Drafting a contract for international commerce requires a proactive, defensive approach. A well-designed agreement must look past the initial commercial alignment and anticipate worst-case scenarios, including global logistics failures, geopolitical changes, sudden regulatory shifts, and commercial breakdowns.

By systematically incorporating precisely tailored clauses governing choice of law, institutional arbitration, force majeure parameters, Incoterms® specifications, liability limitations, and trade compliance mandates, legal practitioners can protect their clients’ commercial interests. Ultimately, clarity and precision in the written agreement reduce transactional risk and facilitate stable, predictable, and profitable international commerce.

Frequently Asked Questions

1. What is the danger of not including a “Choice of Law” clause in an international contract?

If an international commercial contract lacks a choice of law clause, any subsequent dispute will trigger an extensive, unpredictable legal conflict over which country’s laws apply. Judges or arbitrators must apply private international law rules to determine the contract’s “center of gravity” or “closest connection.” This often leads to unpredictable outcomes, high legal costs, and the potential application of an unfamiliar foreign legal system that may not protect your commercial interests.

2. Why is international arbitration preferred over national court litigation in cross-border agreements?
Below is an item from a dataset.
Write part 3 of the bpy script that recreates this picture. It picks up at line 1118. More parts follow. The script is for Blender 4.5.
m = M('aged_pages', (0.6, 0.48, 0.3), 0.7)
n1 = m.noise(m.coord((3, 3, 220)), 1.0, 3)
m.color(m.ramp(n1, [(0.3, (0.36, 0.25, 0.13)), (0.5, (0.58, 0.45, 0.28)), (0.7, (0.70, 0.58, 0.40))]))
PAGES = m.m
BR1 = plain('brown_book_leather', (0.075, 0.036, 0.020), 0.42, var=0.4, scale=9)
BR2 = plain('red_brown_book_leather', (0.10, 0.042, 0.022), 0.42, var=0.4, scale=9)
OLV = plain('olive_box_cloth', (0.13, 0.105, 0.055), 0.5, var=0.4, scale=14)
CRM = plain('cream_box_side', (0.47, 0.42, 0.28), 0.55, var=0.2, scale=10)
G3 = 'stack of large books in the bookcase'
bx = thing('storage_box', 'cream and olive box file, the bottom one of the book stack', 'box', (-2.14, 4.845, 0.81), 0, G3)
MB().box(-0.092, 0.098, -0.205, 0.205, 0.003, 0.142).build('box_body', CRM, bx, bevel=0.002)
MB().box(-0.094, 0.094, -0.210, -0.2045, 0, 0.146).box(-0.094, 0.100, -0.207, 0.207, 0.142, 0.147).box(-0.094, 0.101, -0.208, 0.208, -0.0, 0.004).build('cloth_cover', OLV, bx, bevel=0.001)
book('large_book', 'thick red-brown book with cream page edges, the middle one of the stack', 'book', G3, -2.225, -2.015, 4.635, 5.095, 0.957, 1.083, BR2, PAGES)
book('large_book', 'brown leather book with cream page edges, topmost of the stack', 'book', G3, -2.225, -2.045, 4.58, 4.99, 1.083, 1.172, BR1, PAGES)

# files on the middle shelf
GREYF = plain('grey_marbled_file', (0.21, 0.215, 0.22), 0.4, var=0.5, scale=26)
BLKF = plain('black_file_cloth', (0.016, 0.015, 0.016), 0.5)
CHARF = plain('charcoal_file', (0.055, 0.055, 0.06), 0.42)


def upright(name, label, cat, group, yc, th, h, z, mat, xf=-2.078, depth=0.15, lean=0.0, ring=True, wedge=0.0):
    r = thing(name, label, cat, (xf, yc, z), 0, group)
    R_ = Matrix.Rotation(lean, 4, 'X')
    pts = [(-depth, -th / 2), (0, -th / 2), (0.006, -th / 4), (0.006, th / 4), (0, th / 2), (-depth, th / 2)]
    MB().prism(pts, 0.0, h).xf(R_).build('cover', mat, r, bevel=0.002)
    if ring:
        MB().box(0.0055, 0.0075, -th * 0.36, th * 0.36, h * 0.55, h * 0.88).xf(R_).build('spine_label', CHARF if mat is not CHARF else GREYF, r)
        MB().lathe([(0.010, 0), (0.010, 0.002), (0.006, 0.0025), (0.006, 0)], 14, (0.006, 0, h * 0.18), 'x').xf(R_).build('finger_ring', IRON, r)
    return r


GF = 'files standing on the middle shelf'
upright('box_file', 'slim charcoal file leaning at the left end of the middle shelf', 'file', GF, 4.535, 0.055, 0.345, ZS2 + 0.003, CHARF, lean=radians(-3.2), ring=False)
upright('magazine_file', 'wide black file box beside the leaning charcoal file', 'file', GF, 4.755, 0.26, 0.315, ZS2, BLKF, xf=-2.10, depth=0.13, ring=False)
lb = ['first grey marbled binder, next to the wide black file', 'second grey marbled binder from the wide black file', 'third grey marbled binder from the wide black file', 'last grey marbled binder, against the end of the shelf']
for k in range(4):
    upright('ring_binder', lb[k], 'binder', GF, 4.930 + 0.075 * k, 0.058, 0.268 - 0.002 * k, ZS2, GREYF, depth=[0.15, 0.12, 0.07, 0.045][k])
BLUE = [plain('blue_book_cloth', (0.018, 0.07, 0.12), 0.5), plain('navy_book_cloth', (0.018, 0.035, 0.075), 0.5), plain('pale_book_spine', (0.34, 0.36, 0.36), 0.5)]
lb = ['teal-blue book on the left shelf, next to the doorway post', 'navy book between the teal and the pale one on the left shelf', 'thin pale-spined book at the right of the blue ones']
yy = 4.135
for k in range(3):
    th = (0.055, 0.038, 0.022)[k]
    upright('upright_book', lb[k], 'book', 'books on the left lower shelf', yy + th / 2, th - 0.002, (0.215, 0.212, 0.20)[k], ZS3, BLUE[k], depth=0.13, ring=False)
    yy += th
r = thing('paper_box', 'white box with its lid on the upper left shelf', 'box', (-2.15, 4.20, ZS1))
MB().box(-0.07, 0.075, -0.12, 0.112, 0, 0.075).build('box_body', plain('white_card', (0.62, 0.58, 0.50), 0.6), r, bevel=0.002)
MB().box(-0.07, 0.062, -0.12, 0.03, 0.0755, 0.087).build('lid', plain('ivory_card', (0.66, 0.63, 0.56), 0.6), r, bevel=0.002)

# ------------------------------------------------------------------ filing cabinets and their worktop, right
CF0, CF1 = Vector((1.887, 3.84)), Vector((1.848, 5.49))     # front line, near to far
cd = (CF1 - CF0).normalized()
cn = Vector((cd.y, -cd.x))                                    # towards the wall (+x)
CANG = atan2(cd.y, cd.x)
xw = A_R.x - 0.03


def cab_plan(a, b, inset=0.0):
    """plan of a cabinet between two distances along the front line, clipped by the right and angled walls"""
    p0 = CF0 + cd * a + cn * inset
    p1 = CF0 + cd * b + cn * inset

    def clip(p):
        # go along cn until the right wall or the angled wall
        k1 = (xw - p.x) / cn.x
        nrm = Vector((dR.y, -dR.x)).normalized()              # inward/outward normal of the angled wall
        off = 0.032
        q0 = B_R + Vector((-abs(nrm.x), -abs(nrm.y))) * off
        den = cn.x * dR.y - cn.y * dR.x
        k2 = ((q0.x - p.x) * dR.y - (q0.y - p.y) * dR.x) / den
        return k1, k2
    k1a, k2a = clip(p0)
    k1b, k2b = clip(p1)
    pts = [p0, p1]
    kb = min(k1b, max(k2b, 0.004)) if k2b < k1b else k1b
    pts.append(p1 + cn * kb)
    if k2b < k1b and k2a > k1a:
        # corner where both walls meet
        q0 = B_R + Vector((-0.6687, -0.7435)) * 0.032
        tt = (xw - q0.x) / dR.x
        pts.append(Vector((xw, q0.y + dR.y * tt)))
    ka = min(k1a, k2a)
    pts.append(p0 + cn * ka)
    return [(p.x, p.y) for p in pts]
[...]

International arbitration is preferred for three primary reasons. First, under the 1958 New York Convention, arbitral awards are easily recognized and enforced in over 170 countries, whereas enforcing a domestic court judgment in a foreign country is often difficult due to a lack of reciprocal treaties. Second, it prevents either party from having a “home-court advantage” in a national judicial system. Third, arbitration proceedings are confidential, and parties can select arbitrators with specialized expertise in international trade, maritime law, or specific industrial sectors.

3. How do Incoterms® 2020 rules affect the transfer of risk and ownership?

Incoterms® rules explicitly define exactly when the risk of physical loss or damage transfers from the seller to the buyer, alongside allocating responsibility for transportation costs, insurance, and export/import customs clearance. However, a common legal mistake is assuming Incoterms transfer ownership. Incoterms do not govern the transfer of title or property ownership rights; ownership transfer must be addressed separately within a dedicated “Transfer of Title” clause in the contract.

4. What is the difference between a Force Majeure clause and a Hardship clause?

A Force Majeure clause applies when an unforeseeable, unavoidable external event renders contract performance objectively impossible (e.g., a port destruction making shipping physically impossible). It typically suspends or excuses performance obligations entirely. A Hardship clause applies when performance remains physically possible, but unexpected macroeconomic shifts have made performance commercially ruinous for one party (e.g., extreme currency devaluations or supply shocks). A hardship clause generally requires the parties to return to the negotiating table in good faith to restructure the contract’s financial terms.

5. Why must international contracts explicitly mention the CISG?

The United Nations Convention on Contracts for the International Sale of Goods (CISG) is an international treaty that provides a uniform framework for cross-border commercial transactions. If a contract is signed between parties whose places of business are in countries that have ratified the CISG, the treaty applies automatically as default law if the parties select the law of a ratified nation. If you prefer to apply only the domestic commercial laws of a specific state, your choice of law clause must explicitly state that the application of the CISG is entirely excluded.